• **Collected material**
=-=-=-=-=

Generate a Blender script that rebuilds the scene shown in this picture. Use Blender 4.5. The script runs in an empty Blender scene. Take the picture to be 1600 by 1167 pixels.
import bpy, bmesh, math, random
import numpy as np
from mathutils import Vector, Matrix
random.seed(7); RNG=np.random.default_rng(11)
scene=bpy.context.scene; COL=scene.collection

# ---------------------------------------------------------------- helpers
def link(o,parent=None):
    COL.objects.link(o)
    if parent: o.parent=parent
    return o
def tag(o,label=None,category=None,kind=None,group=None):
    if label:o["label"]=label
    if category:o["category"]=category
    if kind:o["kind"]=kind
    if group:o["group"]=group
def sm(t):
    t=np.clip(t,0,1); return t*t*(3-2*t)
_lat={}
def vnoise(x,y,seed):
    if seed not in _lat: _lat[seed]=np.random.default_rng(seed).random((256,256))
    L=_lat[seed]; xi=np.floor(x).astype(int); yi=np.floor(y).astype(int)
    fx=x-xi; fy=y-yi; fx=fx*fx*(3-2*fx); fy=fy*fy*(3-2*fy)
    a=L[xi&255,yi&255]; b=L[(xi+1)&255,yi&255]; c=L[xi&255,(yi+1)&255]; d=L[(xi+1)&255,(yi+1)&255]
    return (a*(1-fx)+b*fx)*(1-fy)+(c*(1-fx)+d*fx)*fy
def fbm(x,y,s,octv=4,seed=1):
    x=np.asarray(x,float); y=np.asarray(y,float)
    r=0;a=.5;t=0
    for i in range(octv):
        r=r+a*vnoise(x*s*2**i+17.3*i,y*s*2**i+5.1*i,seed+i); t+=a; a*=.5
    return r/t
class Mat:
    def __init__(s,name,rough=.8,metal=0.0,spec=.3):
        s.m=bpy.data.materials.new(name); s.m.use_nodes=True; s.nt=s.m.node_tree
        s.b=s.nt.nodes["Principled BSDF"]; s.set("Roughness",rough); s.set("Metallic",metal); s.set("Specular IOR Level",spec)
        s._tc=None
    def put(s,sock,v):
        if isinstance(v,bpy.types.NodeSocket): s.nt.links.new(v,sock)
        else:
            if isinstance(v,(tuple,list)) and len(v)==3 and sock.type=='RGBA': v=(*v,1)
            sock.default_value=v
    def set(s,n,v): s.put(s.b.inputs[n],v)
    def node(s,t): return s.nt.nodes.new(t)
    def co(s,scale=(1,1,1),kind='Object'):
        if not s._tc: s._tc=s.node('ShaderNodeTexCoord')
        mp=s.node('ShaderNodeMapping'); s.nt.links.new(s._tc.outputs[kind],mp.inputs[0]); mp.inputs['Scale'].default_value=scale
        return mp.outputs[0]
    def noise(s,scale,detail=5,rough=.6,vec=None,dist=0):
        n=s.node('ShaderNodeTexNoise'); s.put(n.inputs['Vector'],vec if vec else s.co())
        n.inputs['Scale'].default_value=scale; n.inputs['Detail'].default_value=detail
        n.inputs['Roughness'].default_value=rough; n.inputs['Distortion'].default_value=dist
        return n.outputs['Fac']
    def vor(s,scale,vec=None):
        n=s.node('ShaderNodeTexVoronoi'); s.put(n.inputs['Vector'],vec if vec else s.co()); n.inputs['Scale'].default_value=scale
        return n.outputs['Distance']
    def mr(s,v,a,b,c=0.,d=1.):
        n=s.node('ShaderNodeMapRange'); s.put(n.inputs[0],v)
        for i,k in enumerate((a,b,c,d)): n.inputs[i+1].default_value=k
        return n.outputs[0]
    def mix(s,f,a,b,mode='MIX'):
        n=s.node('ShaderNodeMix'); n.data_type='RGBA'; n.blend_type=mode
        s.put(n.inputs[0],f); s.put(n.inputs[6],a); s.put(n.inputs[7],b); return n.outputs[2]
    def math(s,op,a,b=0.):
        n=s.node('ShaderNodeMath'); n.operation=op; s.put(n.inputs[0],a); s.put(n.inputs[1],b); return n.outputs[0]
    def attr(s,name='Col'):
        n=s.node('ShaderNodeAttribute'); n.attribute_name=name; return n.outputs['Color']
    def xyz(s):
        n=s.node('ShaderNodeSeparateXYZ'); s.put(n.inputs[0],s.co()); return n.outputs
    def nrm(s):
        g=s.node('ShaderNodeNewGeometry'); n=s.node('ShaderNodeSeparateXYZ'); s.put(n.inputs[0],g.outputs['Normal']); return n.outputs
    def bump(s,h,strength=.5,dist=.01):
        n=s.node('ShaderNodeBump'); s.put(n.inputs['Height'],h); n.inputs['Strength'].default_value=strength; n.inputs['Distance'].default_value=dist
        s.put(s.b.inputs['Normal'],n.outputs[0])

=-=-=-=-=

• **Stated exercise**
Copy all data exactly, start to finish.

• **Response**
Generate a Blender script that rebuilds the scene shown in this picture. Use Blender 4.5. The script runs in an empty Blender scene. Take the picture to be 1600 by 1167 pixels.
import bpy, bmesh, math, random
import numpy as np
from mathutils import Vector, Matrix
random.seed(7); RNG=np.random.default_rng(11)
scene=bpy.context.scene; COL=scene.collection

# ---------------------------------------------------------------- helpers
def link(o,parent=None):
    COL.objects.link(o)
    if parent: o.parent=parent
    return o
def tag(o,label=None,category=None,kind=None,group=None):
    if label:o["label"]=label
    if category:o["category"]=category
    if kind:o["kind"]=kind
    if group:o["group"]=group
def sm(t):
    t=np.clip(t,0,1); return t*t*(3-2*t)
_lat={}
def vnoise(x,y,seed):
    if seed not in _lat: _lat[seed]=np.random.default_rng(seed).random((256,256))
    L=_lat[seed]; xi=np.floor(x).astype(int); yi=np.floor(y).astype(int)
    fx=x-xi; fy=y-yi; fx=fx*fx*(3-2*fx); fy=fy*fy*(3-2*fy)
    a=L[xi&255,yi&255]; b=L[(xi+1)&255,yi&255]; c=L[xi&255,(yi+1)&255]; d=L[(xi+1)&255,(yi+1)&255]
    return (a*(1-fx)+b*fx)*(1-fy)+(c*(1-fx)+d*fx)*fy
def fbm(x,y,s,octv=4,seed=1):
    x=np.asarray(x,float); y=np.asarray(y,float)
    r=0;a=.5;t=0
    for i in range(octv):
        r=r+a*vnoise(x*s*2**i+17.3*i,y*s*2**i+5.1*i,seed+i); t+=a; a*=.5
    return r/t
class Mat:
    def __init__(s,name,rough=.8,metal=0.0,spec=.3):
        s.m=bpy.data.materials.new(name); s.m.use_nodes=True; s.nt=s.m.node_tree
        s.b=s.nt.nodes["Principled BSDF"]; s.set("Roughness",rough); s.set("Metallic",metal); s.set("Specular IOR Level",spec)
        s._tc=None
    def put(s,sock,v):
        if isinstance(v,bpy.types.NodeSocket): s.nt.links.new(v,sock)
        else:
            if isinstance(v,(tuple,list)) and len(v)==3 and sock.type=='RGBA': v=(*v,1)
            sock.default_value=v
    def set(s,n,v): s.put(s.b.inputs[n],v)
    def node(s,t): return s.nt.nodes.new(t)
    def co(s,scale=(1,1,1),kind='Object'):
        if not s._tc: s._tc=s.node('ShaderNodeTexCoord')
        mp=s.node('ShaderNodeMapping'); s.nt.links.new(s._tc.outputs[kind],mp.inputs[0]); mp.inputs['Scale'].default_value=scale
        return mp.outputs[0]
    def noise(s,scale,detail=5,rough=.6,vec=None,dist=0):
        n=s.node('ShaderNodeTexNoise'); s.put(n.inputs['Vector'],vec if vec else s.co())
        n.inputs['Scale'].default_value=scale; n.inputs['Detail'].default_value=detail
        n.inputs['Roughness'].default_value=rough; n.inputs['Distortion'].default_value=dist
        return n.outputs['Fac']
    def vor(s,scale,vec=None):
        n=s.node('ShaderNodeTexVoronoi'); s.put(n.inputs['Vector'],vec if vec else s.co()); n.inputs['Scale'].default_value=scale
        return n.outputs['Distance']
    def mr(s,v,a,b,c=0.,d=1.):
        n=s.node('ShaderNodeMapRange'); s.put(n.inputs[0],v)
        for i,k in enumerate((a,b,c,d)): n.inputs[i+1].default_value=k
        return n.outputs[0]
    def mix(s,f,a,b,mode='MIX'):
        n=s.node('ShaderNodeMix'); n.data_type='RGBA'; n.blend_type=mode
        s.put(n.inputs[0],f); s.put(n.inputs[6],a); s.put(n.inputs[7],b); return n.outputs[2]
    def math(s,op,a,b=0.):
        n=s.node('ShaderNodeMath'); n.operation=op; s.put(n.inputs[0],a); s.put(n.inputs[1],b); return n.outputs[0]
    def attr(s,name='Col'):
        n=s.node('ShaderNodeAttribute'); n.attribute_name=name; return n.outputs['Color']
    def xyz(s):
        n=s.node('ShaderNodeSeparateXYZ'); s.put(n.inputs[0],s.co()); return n.outputs
    def nrm(s):
        g=s.node('ShaderNodeNewGeometry'); n=s.node('ShaderNodeSeparateXYZ'); s.put(n.inputs[0],g.outputs['Normal']); return n.outputs
    def bump(s,h,strength=.5,dist=.01):
        n=s.node('ShaderNodeBump'); s.put(n.inputs['Height'],h); n.inputs['Strength'].default_value=strength; n.inputs['Distance'].default_value=dist
        s.put(s.b.inputs['Normal'],n.outputs[0])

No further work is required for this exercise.